Paul Goble
Staunton,
August 6 – As Vladimir Putin’s poll numbers have slipped and protests about
raising the pension age have spread, ever more commentators in Moscow have suggested
that the Putin regime is living through its last days and now faces an
approaching apocalypse in which it will be swept away in favor of liberal
democracy.
Such
views have been offered by Lev Shlosberg, Liliya Shevtsova, and Andrey
Illarionov among others, US-based Russian historian Irina Pavlova says, but all
such people, she argues forget that “in Russia today, there is not a single
precondition for democratic development” (ivpavlova.blogspot.com/2018/08/blog-post.html).
At best that means that Putin might be
swept away but then rapidly replaced by a dictatorship not terribly dissimilar
to his own; at worst, it means that he will continue to rule and that all the
talk about an apocalypse or revolution will prove to be an empty distraction
from the main course of Russian political life.

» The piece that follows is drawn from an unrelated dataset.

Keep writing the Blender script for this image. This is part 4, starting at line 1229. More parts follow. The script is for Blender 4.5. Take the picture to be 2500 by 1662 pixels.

What is truly unfortunate, Pavlova says,
is that those who offer these pictures of the dawning future seem to believe as
Zinovy Kamenev put it directly that “it is necessary only to believe” in order
to win (kasparov.ru/material.php?id=5B67235A07D45).
Such views are not only self-serving but self-deceiving as well.
A longtime skeptic about Russia’s
democratic possibilities and an analyst who has argued repeatedly that Putin is
a continuation of the Stalinist authoritarian statist tradition, Pavlova has
more often than not been proved right about Russia’s trajectory even though her
words inevitably come as a dousing of cold water on the passionate.
One can hope that at some point she will
be proved wrong and Russia or its successor states will become democracies; but
that will be possible if and only if those who want to see such an outcome
recognize that believing in such goals is far from enough. They must first
recognize what they are up against, and then work hard to change it.